Nicolas Williams <Nicolas.Williams@xxxxxxx> writes:

>> don't think there are strong technical reasons to chose one over the
>> other at this point.  I used HMAC-SHA-256 for password-auth.
>
> Well, I think there are strong reasons to prefer SHA-256 over SHA-1: the
> existence of more attacks against SHA-1, the fact that SHA-1 will be
> considered obsolete in ~two years time.
>
> The main reason for preferring SHA-1 over SHA-256 is that
> implementations of the former are probably more widely available than of
> the latter.
>
> We can always specify multiple hash functions, make SHA-1 and SHA-256
> MUST implement and RECOMMEND SHA-256.  This means that implementors
> without suitable SHA-256 libraries will be "non-compliant" but their
> code will still be deployable, but at least we get a future-proof
> mechanism (for some values of "future-proofing").

One argument in favor of SHA-1 could be that SHA-1's total life-time in
service (1995-2010?) appears likely be longer than what SHA-256's total
life-time in service will be (2002-?).  I assume that once the SHA-3
competition is finished, that SHA-2 will be deprecated.

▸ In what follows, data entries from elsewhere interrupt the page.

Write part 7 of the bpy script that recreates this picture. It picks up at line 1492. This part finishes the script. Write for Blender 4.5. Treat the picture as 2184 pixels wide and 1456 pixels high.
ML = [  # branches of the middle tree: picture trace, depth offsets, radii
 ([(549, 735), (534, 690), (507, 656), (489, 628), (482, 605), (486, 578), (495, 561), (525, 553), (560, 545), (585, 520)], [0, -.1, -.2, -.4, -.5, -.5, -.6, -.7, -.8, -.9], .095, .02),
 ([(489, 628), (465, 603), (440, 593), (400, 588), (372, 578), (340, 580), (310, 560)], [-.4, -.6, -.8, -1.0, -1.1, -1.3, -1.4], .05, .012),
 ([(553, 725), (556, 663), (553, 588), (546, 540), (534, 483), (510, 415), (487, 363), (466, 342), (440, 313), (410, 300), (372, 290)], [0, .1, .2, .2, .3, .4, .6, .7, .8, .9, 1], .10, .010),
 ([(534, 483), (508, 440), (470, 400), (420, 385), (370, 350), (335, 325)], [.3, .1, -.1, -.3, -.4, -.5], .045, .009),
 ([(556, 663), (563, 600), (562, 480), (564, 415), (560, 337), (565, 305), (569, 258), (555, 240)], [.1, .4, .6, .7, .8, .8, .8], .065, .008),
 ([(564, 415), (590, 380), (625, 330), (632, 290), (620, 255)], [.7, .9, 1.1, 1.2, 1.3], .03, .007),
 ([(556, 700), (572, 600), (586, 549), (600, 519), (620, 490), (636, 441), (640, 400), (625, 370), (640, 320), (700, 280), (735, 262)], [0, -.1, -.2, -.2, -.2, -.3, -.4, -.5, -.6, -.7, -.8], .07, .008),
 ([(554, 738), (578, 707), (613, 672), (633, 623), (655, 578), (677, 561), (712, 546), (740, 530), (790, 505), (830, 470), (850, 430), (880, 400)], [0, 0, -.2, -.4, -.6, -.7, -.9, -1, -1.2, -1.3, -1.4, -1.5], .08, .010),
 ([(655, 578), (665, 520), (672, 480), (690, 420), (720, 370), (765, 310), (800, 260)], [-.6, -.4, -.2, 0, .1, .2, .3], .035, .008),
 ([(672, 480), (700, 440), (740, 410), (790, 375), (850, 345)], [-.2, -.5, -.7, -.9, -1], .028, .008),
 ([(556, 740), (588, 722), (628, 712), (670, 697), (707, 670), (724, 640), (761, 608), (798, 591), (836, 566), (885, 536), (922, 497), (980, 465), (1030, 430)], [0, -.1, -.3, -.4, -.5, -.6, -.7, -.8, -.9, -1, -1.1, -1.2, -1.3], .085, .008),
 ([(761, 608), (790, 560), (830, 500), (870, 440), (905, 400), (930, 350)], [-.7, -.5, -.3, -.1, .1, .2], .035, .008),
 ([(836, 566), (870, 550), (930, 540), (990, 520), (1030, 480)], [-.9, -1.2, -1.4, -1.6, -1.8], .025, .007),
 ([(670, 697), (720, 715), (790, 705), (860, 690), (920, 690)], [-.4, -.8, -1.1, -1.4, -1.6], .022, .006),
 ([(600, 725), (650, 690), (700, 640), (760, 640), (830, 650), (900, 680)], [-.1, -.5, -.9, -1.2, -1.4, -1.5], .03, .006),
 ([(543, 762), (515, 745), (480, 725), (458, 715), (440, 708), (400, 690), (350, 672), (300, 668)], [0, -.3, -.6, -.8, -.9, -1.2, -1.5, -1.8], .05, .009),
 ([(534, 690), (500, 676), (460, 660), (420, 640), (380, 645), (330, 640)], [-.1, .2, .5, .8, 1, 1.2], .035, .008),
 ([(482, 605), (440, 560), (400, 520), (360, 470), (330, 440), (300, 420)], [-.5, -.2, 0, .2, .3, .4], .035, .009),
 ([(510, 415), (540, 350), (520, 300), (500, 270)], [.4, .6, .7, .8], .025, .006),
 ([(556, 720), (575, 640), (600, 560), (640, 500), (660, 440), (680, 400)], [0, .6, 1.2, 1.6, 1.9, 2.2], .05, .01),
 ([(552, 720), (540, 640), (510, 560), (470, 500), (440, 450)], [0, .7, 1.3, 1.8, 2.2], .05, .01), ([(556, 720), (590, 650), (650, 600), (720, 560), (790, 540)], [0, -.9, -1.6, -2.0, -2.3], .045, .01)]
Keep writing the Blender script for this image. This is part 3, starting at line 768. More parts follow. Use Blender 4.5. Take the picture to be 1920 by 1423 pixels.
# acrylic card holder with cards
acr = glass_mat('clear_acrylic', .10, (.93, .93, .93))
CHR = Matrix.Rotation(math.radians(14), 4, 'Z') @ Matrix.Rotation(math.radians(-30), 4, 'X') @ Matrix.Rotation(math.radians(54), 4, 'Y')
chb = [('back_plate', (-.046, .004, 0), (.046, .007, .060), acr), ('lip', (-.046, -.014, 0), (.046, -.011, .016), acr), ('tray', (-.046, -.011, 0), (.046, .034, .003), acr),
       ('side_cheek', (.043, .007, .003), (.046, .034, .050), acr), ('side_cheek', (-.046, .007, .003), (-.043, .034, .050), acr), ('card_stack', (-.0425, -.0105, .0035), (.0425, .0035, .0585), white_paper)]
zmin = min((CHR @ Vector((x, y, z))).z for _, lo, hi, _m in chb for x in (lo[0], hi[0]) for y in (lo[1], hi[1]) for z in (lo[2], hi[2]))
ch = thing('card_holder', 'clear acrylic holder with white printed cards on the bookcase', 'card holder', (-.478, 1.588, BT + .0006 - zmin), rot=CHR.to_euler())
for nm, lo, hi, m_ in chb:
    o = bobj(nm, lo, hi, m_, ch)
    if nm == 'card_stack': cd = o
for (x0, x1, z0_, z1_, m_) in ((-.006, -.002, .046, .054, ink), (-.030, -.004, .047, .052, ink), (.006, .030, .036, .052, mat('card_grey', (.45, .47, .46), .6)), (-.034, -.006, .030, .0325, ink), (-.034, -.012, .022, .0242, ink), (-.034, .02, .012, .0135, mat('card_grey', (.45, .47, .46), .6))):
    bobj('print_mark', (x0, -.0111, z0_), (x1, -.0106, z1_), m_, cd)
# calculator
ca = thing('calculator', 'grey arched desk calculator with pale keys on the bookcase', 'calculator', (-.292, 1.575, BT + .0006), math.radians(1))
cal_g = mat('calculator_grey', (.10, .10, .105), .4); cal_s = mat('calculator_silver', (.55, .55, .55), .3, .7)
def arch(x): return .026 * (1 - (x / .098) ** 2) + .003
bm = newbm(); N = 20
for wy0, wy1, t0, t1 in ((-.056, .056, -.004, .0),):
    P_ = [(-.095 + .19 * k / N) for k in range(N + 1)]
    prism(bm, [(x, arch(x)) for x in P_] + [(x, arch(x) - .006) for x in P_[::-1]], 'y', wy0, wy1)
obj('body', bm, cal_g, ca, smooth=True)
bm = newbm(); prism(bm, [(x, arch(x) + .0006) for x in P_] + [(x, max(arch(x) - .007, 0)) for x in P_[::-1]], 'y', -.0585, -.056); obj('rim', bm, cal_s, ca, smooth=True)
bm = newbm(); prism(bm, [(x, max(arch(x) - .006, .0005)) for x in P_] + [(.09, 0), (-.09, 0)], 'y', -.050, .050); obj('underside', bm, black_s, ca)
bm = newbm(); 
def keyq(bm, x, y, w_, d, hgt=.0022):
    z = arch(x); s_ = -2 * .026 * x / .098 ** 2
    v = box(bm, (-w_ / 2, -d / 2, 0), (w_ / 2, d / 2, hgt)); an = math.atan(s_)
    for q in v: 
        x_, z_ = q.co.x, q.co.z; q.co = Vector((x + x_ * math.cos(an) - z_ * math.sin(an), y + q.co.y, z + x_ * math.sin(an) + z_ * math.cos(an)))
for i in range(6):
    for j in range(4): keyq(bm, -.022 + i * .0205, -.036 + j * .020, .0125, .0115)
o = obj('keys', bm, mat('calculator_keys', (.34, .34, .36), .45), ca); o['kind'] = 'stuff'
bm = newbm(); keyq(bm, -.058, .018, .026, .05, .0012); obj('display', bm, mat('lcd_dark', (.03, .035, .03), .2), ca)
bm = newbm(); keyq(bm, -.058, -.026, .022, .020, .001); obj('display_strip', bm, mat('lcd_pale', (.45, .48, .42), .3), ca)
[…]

The total life-time in service corresponds to the amount of security
critical purposes the hash is used for.  Which consequently corresponds
to the amount of time researchers spend on trying to attack it.  That is
the best measure on a cryptographic algorithm's quality that we can use
in the IETF, I think.

On the other hand, this assumes that one year of cryptographic research
time in 1995 is worth as much as one year of cryptographic research time
in 2008, which isn't true.

I don't think we should specify both, it will cause interop problems.

I would be fine with HMAC-SHA-256.  It will take at least one year until
this RFC is published (if we are optimistic) and then it is even more
likely that all relevant platforms will have SHA-256.